== DATA TO USE
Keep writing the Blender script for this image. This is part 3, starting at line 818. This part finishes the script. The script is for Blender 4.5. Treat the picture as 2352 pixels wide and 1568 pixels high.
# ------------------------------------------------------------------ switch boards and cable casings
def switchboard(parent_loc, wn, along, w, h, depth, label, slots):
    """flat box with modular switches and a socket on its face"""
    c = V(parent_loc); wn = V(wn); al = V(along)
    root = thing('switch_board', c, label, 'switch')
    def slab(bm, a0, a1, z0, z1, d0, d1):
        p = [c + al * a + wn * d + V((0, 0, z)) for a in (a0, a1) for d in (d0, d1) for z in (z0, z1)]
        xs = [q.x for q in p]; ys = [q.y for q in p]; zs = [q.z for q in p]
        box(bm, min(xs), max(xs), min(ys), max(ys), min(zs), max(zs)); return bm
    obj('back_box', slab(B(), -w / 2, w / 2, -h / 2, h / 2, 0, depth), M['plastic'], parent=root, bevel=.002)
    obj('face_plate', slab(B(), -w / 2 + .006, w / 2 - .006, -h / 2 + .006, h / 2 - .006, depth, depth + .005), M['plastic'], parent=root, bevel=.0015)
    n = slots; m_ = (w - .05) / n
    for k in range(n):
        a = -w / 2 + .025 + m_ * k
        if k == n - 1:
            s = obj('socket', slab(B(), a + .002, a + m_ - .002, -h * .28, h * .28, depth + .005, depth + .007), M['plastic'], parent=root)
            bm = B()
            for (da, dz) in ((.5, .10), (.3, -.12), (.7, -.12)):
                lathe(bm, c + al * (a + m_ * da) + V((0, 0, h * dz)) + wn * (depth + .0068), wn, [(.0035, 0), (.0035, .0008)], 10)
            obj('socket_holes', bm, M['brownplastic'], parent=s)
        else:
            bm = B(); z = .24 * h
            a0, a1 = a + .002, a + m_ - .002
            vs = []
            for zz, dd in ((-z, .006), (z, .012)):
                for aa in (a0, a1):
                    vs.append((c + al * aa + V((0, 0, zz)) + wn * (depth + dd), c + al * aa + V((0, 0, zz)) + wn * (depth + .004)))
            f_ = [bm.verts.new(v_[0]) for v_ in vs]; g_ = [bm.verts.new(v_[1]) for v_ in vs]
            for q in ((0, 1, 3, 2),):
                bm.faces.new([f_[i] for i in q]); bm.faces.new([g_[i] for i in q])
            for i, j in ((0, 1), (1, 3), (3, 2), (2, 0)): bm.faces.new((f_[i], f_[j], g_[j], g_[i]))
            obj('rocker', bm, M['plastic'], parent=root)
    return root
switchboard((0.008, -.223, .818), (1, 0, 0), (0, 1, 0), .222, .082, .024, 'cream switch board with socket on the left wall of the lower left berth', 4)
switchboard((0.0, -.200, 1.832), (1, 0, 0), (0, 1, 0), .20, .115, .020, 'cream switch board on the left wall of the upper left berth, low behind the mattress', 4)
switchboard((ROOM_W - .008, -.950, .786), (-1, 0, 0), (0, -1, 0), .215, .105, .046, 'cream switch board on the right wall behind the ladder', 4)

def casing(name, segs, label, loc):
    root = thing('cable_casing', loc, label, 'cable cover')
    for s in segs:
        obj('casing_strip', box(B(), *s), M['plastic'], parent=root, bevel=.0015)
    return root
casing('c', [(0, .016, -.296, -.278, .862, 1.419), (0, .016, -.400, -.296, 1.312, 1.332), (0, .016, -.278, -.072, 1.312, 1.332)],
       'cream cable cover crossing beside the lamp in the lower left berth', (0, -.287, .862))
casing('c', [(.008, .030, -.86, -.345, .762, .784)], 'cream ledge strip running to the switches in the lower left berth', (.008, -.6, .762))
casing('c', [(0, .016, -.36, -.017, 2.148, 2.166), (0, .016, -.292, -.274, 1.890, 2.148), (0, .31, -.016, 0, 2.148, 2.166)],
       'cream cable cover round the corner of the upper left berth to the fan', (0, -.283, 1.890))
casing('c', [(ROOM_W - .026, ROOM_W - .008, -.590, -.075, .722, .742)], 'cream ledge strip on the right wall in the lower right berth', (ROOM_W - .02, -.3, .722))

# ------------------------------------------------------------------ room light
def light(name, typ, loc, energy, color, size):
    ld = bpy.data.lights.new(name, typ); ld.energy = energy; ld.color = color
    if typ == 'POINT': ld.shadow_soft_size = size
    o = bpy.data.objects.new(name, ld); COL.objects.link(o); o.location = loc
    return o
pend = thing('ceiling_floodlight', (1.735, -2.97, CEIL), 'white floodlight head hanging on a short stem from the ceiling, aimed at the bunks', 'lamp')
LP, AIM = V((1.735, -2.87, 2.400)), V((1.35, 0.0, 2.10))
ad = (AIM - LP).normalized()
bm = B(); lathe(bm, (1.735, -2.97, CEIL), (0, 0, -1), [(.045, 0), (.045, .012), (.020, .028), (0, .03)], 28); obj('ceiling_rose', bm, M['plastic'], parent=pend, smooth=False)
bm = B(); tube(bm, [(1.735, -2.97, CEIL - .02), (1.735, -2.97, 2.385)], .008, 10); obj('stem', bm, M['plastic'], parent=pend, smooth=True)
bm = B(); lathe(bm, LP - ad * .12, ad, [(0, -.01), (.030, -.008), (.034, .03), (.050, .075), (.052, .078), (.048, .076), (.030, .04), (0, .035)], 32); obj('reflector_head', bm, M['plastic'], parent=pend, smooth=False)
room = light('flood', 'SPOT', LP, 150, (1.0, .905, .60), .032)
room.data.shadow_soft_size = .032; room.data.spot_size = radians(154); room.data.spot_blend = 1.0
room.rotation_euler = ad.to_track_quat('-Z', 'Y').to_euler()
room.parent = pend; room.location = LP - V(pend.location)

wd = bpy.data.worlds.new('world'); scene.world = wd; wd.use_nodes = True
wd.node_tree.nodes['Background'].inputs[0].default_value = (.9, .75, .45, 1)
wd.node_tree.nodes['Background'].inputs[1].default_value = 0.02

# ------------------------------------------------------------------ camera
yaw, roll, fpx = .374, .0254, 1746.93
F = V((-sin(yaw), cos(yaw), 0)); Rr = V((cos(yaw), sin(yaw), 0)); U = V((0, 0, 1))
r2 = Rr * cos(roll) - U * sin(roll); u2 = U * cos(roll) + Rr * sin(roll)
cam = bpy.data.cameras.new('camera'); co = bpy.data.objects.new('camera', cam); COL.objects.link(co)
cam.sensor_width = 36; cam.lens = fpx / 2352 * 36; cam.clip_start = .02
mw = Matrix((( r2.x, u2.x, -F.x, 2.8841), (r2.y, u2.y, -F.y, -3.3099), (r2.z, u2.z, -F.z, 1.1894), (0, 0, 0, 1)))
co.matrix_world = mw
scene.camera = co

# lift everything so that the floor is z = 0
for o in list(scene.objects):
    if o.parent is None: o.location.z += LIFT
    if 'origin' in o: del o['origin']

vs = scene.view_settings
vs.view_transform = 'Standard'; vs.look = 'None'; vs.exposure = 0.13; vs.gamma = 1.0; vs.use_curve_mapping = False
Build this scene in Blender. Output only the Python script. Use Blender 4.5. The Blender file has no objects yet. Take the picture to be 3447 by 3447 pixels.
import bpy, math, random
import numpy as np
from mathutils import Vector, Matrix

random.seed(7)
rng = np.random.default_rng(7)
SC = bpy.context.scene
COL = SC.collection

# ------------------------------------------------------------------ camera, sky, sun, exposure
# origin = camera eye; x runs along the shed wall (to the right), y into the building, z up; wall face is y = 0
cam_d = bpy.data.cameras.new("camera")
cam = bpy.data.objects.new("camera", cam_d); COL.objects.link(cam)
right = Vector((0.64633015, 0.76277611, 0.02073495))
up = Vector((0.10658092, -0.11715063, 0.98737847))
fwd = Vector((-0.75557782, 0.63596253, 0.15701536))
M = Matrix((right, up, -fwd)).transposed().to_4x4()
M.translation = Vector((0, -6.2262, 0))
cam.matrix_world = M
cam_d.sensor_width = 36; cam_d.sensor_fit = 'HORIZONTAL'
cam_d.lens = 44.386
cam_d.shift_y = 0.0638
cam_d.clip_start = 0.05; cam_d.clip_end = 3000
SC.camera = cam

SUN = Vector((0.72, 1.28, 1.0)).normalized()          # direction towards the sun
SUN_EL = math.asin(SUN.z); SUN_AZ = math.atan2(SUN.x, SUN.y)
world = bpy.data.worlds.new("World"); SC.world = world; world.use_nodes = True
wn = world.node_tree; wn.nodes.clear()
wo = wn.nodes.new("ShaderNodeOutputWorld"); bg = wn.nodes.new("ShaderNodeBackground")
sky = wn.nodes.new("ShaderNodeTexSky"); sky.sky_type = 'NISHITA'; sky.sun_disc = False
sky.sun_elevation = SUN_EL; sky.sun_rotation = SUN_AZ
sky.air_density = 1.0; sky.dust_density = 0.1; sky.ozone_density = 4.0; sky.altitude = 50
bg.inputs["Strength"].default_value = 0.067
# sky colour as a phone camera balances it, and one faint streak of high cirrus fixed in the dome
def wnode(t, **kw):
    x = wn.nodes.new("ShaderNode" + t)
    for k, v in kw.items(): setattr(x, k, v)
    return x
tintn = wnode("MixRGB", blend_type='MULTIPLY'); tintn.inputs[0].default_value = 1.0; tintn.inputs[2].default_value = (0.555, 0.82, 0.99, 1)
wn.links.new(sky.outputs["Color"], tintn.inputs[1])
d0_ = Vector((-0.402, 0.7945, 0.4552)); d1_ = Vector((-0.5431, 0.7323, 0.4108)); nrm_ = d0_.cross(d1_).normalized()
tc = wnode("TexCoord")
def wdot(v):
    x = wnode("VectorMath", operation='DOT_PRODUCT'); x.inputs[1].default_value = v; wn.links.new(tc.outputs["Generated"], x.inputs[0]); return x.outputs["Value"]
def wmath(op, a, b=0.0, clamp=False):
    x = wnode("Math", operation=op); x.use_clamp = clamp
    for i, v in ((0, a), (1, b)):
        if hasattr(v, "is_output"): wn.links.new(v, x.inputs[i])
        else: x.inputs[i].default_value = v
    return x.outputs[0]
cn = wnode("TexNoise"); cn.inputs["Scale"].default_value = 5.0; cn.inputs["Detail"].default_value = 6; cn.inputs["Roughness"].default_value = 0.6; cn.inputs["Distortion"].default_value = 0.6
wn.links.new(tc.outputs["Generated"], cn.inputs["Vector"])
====
* _TO DO_
Give again only the lines from the one bearing "Build this scene" through the one bearing "SC.camera = cam", exactly as they stand.

* _THE SOLUTION_
Build this scene in Blender. Output only the Python script. Use Blender 4.5. The Blender file has no objects yet. Take the picture to be 3447 by 3447 pixels.
import bpy, math, random
import numpy as np
from mathutils import Vector, Matrix

random.seed(7)
rng = np.random.default_rng(7)
SC = bpy.context.scene
COL = SC.collection

# ------------------------------------------------------------------ camera, sky, sun, exposure
# origin = camera eye; x runs along the shed wall (to the right), y into the building, z up; wall face is y = 0
cam_d = bpy.data.cameras.new("camera")
cam = bpy.data.objects.new("camera", cam_d); COL.objects.link(cam)
right = Vector((0.64633015, 0.76277611, 0.02073495))
up = Vector((0.10658092, -0.11715063, 0.98737847))
fwd = Vector((-0.75557782, 0.63596253, 0.15701536))
M = Matrix((right, up, -fwd)).transposed().to_4x4()
M.translation = Vector((0, -6.2262, 0))
cam.matrix_world = M
cam_d.sensor_width = 36; cam_d.sensor_fit = 'HORIZONTAL'
cam_d.lens = 44.386
cam_d.shift_y = 0.0638
cam_d.clip_start = 0.05; cam_d.clip_end = 3000
SC.camera = cam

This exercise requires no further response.